Two-beds aren’t yet released this coming month, they’ll be along once more in a later phase, say agents Paul O’Shea and Paul Hannon of Sherry FitzGerald. So, the most affordable starting price point currently is €275,000, and that’s for three-bedroomed, mid-terraced townhouses, handily which will have gated rear access — a boon for gardeners, and uncommon for modern mid-terraced homes.
Set to be released are the three-bed 983 sq ft townhouses, from €275,000 and €300,000, four-bed semis of 1,378 sq ft from €340,000, and four-bed detacheds of 1,927 sq ft, listed from €462,500.

Interior designer Celine Collins did both the four-bed detached (brick is being used on the facades of this style for the first time here) and three-bed end-of-terrace show houses, while another designer, Hannah Lordan, did the two-bed showhome, and appointments can now be made for private viewings.
The market’s a long way off open/group viewings for the foreseeable future, thus agents and home hunters who’ve been keeping busy with virtual viewings up to now may access actual properties for a physical look-see, like so many cattle left out to their first fresh spring meadows, after winter months in their cattle shed confinements.

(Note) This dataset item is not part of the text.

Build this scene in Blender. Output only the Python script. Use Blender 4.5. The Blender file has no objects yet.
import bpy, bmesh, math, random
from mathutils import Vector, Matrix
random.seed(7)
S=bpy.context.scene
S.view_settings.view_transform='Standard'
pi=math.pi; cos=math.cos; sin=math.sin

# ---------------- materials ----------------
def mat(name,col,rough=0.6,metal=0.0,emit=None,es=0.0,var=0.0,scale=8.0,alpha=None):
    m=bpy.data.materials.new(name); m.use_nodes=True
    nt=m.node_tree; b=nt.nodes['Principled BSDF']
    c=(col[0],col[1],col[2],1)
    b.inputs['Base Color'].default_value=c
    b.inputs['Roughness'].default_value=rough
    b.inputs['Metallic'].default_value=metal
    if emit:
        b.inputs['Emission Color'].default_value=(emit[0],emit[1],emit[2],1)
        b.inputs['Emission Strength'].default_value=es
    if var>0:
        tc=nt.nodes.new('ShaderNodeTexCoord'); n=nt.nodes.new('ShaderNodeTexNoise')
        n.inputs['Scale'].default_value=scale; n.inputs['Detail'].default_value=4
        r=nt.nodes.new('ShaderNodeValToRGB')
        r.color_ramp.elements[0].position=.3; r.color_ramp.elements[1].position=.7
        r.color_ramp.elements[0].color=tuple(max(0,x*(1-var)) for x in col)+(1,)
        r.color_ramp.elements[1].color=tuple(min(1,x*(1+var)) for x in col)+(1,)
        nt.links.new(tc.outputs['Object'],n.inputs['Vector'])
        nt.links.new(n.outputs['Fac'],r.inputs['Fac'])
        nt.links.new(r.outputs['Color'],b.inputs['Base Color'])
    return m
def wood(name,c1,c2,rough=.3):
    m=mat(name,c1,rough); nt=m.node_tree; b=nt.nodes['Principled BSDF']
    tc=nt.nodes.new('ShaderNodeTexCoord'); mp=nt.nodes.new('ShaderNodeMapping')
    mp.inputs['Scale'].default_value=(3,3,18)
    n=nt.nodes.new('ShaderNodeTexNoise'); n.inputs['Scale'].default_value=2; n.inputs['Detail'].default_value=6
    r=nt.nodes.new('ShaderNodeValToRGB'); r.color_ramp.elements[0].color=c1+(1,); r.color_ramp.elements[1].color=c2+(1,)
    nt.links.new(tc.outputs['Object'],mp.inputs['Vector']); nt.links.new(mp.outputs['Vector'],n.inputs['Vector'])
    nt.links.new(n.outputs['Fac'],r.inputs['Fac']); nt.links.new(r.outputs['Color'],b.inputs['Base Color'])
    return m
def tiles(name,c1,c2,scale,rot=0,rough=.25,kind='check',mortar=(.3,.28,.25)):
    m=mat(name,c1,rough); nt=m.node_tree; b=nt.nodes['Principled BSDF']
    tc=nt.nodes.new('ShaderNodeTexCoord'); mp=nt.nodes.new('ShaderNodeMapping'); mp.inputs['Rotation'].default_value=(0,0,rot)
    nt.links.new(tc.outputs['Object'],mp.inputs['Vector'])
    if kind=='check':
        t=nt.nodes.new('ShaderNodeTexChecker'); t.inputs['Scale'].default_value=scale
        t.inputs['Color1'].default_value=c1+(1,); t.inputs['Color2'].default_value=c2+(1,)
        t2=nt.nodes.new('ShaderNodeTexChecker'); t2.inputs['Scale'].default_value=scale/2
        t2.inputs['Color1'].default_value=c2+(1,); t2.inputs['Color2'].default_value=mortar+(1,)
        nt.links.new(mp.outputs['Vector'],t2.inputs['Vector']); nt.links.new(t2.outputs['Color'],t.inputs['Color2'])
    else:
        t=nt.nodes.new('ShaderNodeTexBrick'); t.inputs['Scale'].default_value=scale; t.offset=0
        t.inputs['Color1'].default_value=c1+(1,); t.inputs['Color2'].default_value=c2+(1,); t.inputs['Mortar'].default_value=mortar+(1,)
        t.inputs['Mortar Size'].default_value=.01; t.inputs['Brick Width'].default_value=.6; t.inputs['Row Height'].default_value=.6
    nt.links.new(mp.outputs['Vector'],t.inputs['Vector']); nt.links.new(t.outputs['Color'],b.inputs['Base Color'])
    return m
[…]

“The scheme has been a great success over the past two years, and it is super to see the buyers of the earlier phases, made up mostly of first-time buyers and trade-downers in the main, enjoying the life Crosshaven offers,” says Sherry Fitz new homes director and local resident Paul Hannon, preparing for Drake’s Point’s new generation of owners.
VERDICT: Bring on the physical viewings, safely.